--- start of Data provided ---

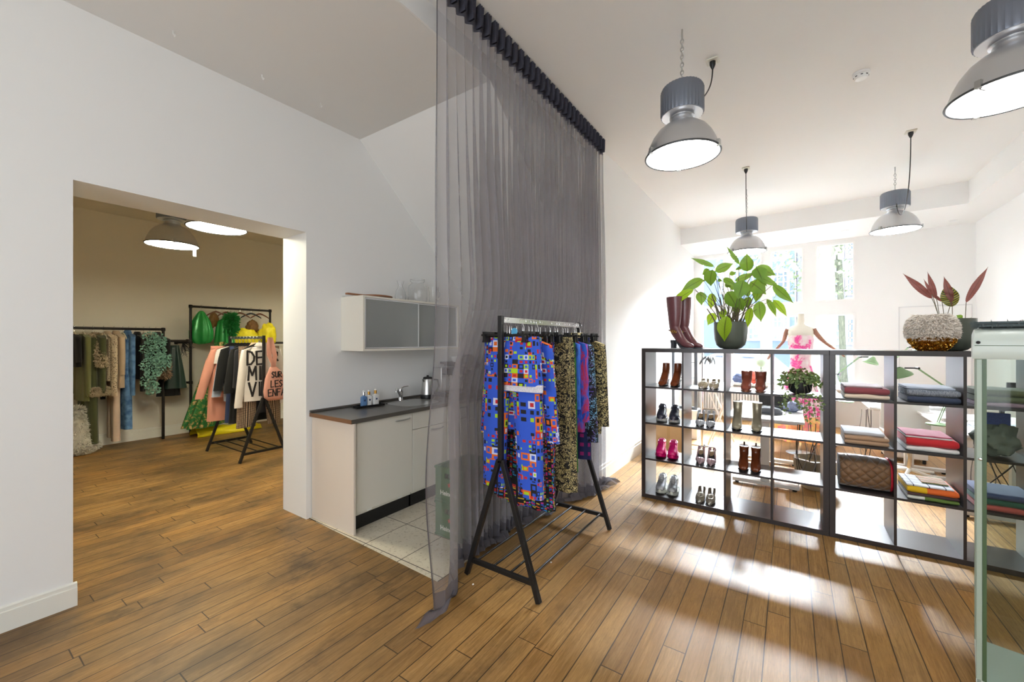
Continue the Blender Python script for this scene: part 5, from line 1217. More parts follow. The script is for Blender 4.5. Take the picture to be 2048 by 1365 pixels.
for y, l in ((.395, 'left'), (.242, 'right')): boot('champagne metallic ankle boot with tall shaft, %s one' % l, (4.12, y, ZR[2]), .03, CHM, top=.235, heel=.045, tx=.20, ry=.040, shaft=.05)
CHB = leather('chestnut_leather', rgb(112, 56, 30), .22)
for y, l in ((.342, 'left'), (.248, 'right')):
    t = boot('chestnut brown chelsea boot with pull tab and dark sole, %s one' % l, (4.11, y, ZR[3]), .04, CHB, top=.185, heel=.02, tx=.195, ry=.040, shaft=.055, solem=M('dark_sole', rgb(30, 26, 24), .6))
    m = MB(); m.tube([(.245, 0, .165), (.252, 0, .195), (.248, 0, .205), (.238, 0, .195), (.24, 0, .17)], .008, 6); m.build('pull_tab', MATS['boot_lining'], t)
    for s in (-1, 1): m = MB(); m.loft([[(.17, s * .0395, .10), (.205, s * .041, .10)], [(.165, s * .0425, .175), (.215, s * .0425, .175)]], cap=False, closed=False); m.build('elastic_gusset', MATS['dark_sole'], t, smooth=False)
BUR = leather('burgundy_leather', rgb(104, 62, 66), .32)
for (px, X, l, rz) in ((1350, 4.18, 'front one with the chain ornament', 1.12), (1368, 4.30, 'rear one', 1.12)):
    p = onX(px, 690, X); t = boot('tall burgundy leather boot on top of the shelf, ' + l, (p.x - .205 * math.cos(rz), p.y - .205 * math.sin(rz), ZR[0]), rz, BUR, top=.50, heel=.075, tx=.205, ry=.042, shaft=.052, toe='point', name='tall_boot', solem=M('heel_stack', rgb(70, 74, 80), .4))
    m = MB(); m.tube([(.205 + .060 * math.cos(a), .044 * math.sin(a), .168 + .012 * math.cos(a)) for a in [2 * PI * i / 24 for i in range(24)]], .007, 8, loop=True); m.build('ankle_strap', BUR, t)
    if 'front' in l:
        for i in range(3):
            m = MB(); cx_ = .20 - i * .018; m.tube([(cx_ + .012 * math.cos(a) - .0, -.050 - .0 * i, .168 - .006 * i + .013 * math.sin(a)) for a in [2 * PI * k / 16 for k in range(16)]], .0032, 8, loop=True); m.build('chain_link', M('brass', rgb(190, 150, 70), .25, .95), t)
            m = MB(); m.tube([(cx_ + .012 * math.cos(a), .050, .168 - .006 * i + .013 * math.sin(a)) for a in [2 * PI * k / 16 for k in range(16)]], .0032, 8, loop=True); m.build('chain_link', MATS['brass'], t)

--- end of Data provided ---

• _Prompt_: Repeat verbatim all the material, but not the pictures.

• _Problem solution_:
Continue the Blender Python script for this scene: part 5, from line 1217. More parts follow. The script is for Blender 4.5. Take the picture to be 2048 by 1365 pixels.
for y, l in ((.395, 'left'), (.242, 'right')): boot('champagne metallic ankle boot with tall shaft, %s one' % l, (4.12, y, ZR[2]), .03, CHM, top=.235, heel=.045, tx=.20, ry=.040, shaft=.05)
CHB = leather('chestnut_leather', rgb(112, 56, 30), .22)
for y, l in ((.342, 'left'), (.248, 'right')):
    t = boot('chestnut brown chelsea boot with pull tab and dark sole, %s one' % l, (4.11, y, ZR[3]), .04, CHB, top=.185, heel=.02, tx=.195, ry=.040, shaft=.055, solem=M('dark_sole', rgb(30, 26, 24), .6))
    m = MB(); m.tube([(.245, 0, .165), (.252, 0, .195), (.248, 0, .205), (.238, 0, .195), (.24, 0, .17)], .008, 6); m.build('pull_tab', MATS['boot_lining'], t)
    for s in (-1, 1): m = MB(); m.loft([[(.17, s * .0395, .10), (.205, s * .041, .10)], [(.165, s * .0425, .175), (.215, s * .0425, .175)]], cap=False, closed=False); m.build('elastic_gusset', MATS['dark_sole'], t, smooth=False)
BUR = leather('burgundy_leather', rgb(104, 62, 66), .32)
for (px, X, l, rz) in ((1350, 4.18, 'front one with the chain ornament', 1.12), (1368, 4.30, 'rear one', 1.12)):
    p = onX(px, 690, X); t = boot('tall burgundy leather boot on top of the shelf, ' + l, (p.x - .205 * math.cos(rz), p.y - .205 * math.sin(rz), ZR[0]), rz, BUR, top=.50, heel=.075, tx=.205, ry=.042, shaft=.052, toe='point', name='tall_boot', solem=M('heel_stack', rgb(70, 74, 80), .4))
    m = MB(); m.tube([(.205 + .060 * math.cos(a), .044 * math.sin(a), .168 + .012 * math.cos(a)) for a in [2 * PI * i / 24 for i in range(24)]], .007, 8, loop=True); m.build('ankle_strap', BUR, t)
    if 'front' in l:
        for i in range(3):
            m = MB(); cx_ = .20 - i * .018; m.tube([(cx_ + .012 * math.cos(a) - .0, -.050 - .0 * i, .168 - .006 * i + .013 * math.sin(a)) for a in [2 * PI * k / 16 for k in range(16)]], .0032, 8, loop=True); m.build('chain_link', M('brass', rgb(190, 150, 70), .25, .95), t)
            m = MB(); m.tube([(cx_ + .012 * math.cos(a), .050, .168 - .006 * i + .013 * math.sin(a)) for a in [2 * PI * k / 16 for k in range(16)]], .0032, 8, loop=True); m.build('chain_link', MATS['brass'], t)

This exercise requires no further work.